(RSF/IFEX) – RSF has urged Italian President Carlo Azeglio Ciampi to veto the Gasparri Law on Television Broadcasting. The law was passed by Parliament on 2 December 2003. The organisation believes it is a threat to press freedom. The law is meant to pave the way for terrestrial digital television, but it also allows companies […]
(RSF/IFEX) – RSF has urged Italian President Carlo Azeglio Ciampi to veto the Gasparri Law on Television Broadcasting. The law was passed by Parliament on 2 December 2003. The organisation believes it is a threat to press freedom.
The law is meant to pave the way for terrestrial digital television, but it also allows companies to have interests in more than one news media category, reforms anti-trust restrictions and changes the composition of the state broadcaster RAI’s board of governors. The president has one month to approve the law, or veto it if he finds it violates constitutional principles.
“This reform, which clearly serves the interests of the Mediaset group owned by Prime Minister Silvio Berlusconi, represents a real danger for the autonomy of public television and a threat to pluralism in news,” RSF Secretary-General Robert Ménard said in a letter to President Ciampi. “We call on you to refuse to endorse this law in the name of press freedom,” Ménard added.
“The simultaneous possession by one person of a news media empire and the highest political office is a unique anomaly in Europe, one that will only be aggravated by the broadcasting law and the proposed law on conflict of interest,” Ménard continued. “The European Union would thereby set a very bad example for countries that have yet to fully respect the principles of press freedom and democracy.”

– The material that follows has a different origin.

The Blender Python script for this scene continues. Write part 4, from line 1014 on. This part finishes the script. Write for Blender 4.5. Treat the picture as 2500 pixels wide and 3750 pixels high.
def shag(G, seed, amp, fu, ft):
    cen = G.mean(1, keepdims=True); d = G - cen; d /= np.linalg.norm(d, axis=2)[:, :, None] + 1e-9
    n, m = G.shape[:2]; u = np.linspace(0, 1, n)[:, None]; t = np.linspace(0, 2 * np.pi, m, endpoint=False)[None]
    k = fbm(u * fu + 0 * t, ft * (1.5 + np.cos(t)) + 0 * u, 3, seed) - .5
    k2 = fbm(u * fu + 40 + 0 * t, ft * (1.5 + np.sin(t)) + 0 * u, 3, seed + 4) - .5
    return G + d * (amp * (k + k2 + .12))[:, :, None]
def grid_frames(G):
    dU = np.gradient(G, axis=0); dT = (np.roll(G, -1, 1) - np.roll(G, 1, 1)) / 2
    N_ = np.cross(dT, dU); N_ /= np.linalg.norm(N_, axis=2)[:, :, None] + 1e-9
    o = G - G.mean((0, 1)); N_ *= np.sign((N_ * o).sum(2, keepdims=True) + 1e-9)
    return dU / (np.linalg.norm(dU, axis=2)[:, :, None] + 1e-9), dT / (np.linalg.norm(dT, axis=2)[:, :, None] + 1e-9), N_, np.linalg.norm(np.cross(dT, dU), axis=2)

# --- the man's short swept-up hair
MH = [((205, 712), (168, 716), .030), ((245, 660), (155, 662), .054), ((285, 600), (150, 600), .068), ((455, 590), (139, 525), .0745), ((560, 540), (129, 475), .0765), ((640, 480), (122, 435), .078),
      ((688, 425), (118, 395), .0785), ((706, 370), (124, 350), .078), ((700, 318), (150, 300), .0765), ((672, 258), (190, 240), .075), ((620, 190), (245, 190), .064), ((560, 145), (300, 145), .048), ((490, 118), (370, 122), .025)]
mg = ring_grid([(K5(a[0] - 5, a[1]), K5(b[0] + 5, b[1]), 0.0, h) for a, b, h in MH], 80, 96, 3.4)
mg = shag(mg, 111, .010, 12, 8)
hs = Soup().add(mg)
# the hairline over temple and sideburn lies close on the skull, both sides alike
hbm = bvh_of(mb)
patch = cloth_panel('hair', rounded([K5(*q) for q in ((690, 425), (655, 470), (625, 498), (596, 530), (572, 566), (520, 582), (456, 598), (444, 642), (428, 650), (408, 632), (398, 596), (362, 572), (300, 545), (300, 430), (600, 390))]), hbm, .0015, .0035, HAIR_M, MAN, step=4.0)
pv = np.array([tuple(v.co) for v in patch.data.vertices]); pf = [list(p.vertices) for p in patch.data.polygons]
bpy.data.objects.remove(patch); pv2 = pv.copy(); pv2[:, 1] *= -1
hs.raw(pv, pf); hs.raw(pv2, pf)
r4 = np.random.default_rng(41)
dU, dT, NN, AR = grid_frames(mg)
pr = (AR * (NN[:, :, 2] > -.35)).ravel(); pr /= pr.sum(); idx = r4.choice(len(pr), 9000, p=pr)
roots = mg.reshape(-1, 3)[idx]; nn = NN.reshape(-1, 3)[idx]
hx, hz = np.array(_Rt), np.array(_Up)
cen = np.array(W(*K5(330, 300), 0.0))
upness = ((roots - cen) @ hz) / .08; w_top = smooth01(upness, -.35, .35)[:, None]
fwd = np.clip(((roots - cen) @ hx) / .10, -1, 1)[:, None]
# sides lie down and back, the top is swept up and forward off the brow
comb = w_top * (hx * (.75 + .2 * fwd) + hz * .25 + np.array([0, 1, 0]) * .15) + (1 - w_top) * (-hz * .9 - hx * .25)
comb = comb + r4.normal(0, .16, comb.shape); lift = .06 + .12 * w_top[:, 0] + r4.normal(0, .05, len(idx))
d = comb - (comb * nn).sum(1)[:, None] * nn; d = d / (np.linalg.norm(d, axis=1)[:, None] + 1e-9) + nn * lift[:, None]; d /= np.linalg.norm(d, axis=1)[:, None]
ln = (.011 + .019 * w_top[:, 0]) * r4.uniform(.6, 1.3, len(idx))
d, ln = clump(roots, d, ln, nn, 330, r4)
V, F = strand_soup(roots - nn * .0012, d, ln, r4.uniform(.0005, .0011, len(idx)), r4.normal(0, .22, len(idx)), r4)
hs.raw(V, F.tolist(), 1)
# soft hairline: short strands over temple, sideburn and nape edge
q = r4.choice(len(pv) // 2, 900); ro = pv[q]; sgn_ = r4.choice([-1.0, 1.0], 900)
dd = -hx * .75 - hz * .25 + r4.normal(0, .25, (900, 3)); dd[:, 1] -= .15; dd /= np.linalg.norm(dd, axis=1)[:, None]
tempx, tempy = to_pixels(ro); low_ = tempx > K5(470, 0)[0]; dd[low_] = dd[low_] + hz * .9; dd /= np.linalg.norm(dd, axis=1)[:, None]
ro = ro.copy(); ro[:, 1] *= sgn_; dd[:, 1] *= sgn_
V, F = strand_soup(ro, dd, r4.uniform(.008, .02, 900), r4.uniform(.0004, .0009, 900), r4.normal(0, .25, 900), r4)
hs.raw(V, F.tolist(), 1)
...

The new law lifts a ban on any one person owning more than two national broadcast stations. Prime Minister Berlusconi will therefore be able to continue owning his three terrestrial broadcast stations (Italia 1, Canale 5 and Retequattro), although the Constitutional Court had previously insisted that Retequattro become a satellite channel on 1 January 2004, to comply with competition laws.
By lifting the ban on holding interests in more than one news media category, the new law will also allow those who own television stations to acquire newspapers and vice versa, although in practice, the print media are too strapped for cash to take advantage of this provision. Beginning in January 2009, however, an individual who owns more than one television station will be able to make print media acquisitions. In fact, Berlusconi already owns Mondadori, one of Italy’s biggest print media and publishing groups.
In its reform of antitrust limits, the new law says that no person will be allowed to own more than 20 per cent of global advertising revenues, but global income is redefined to include not only television spots but also advertising in the print media, cinema and publishing. Mediaset and the state broadcaster RAI together currently take in 93 per cent of television advertising revenues, with Mediaset alone taking in 63 per cent.
Finally, the law also provides for the progressive privatisation of RAI and a change in the composition of its board of governors. RAI’s privatisation is to begin before the end of January 2004, but no one will be able to own more than one per cent of the shares, which will leave the Economy Ministry in control.
Instead of having five members named by the presidents of the senate and chamber of deputies, RAI’s board of governors will have nine members – seven of them named by the Parliamentary Monitoring Commission and two by the Economy Ministry. Lucia Annunziata, chairperson of RAI’s board of governors, has said she will resign as soon as the law is approved by President Ciampi.
The proposed conflict of interest law, which is still awaiting the Senate’s approval, stipulates that the management of a profit-making enterprise is incompatible with public office, but insists that there is no conflict of interest if the running of the company is entrusted to another person. Since Prime Minister Berlusconi’s companies are run by family members and associates and Berlusconi’s name does not appear in their organisational charts, there would be no conflict of interest in his case under the proposed law.
In a report entitled “A media conflict of interest: anomaly in Italy,” published in April 2003, RSF analysed the consequences of Berlusconi’s conflict of interest on the diversity of news in Italy, which fell to 53rd position in the RSF international press freedom ranking in 2003.